Les arguments du DF gardent un très fort écho dans l’opinion qui a particulièrement mal vécu la crise des migrants cet été, et notamment la décision unilatérale d’Angela Merkel de ne pas appliquer le protocole de Dublin à l’égard de certaines catégories de réfugiés. L’idée selon laquelle une Europe allemande pourrait à l’avenir dicter sa politique migratoire au petit Danemark est largement admise.
On s’acheminait donc vers un non majoritaire le 3 décembre prochain, jusqu’à ce que surviennent les tueries du 13 novembre à Paris. Nous entendions parler ici d’autre chose, mais les faits sont là, bien décidés à ne pas nous lâcher.
En effet, le texte soumis à approbation porte, entre autres, sur la réforme d’Europol. Le Danemark adhère actuellement à la centrale de renseignements, dans son statut actuel, mais la non-participation danoise à la politique commune de justice remettrait en cause sa participation à la future organisation. C’est donc toute la coopération policière entre le Danemark et ses homologues européens qui pourrait être remise en cause. Dans le contexte actuel, les arguments du Venstre en faveur d’un oui « sécuritaire » portent. L’opinion est extrêmement inquiète, et bon nombre d’indécis, voire d’électeurs a priori hostiles à la construction européenne, verraient d’un mauvais œil leur pays claquer la porte de la coopération policière en Europe, à l’heure où tant de menaces planent sur le continent.

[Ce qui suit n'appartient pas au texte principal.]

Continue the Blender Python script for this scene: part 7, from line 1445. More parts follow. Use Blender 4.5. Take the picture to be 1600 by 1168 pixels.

Les eurosceptiques du DF et l’Alliance Libérale opposent un contre-argument en évoquant un « accord parallèle » sur Europol qui suivrait immédiatement un non le 3 décembre. Pour eux, le non ne mettrait pas fin à la coopération policière du Danemark et du reste de l’Europe. Une partie du débat tourne donc autour de cet éventuel « accord parallèle » dont les modérés du Venstre rappellent qu’il ne serait ni automatique (car soumis au bon vouloir des autres partenaires) ni immédiat.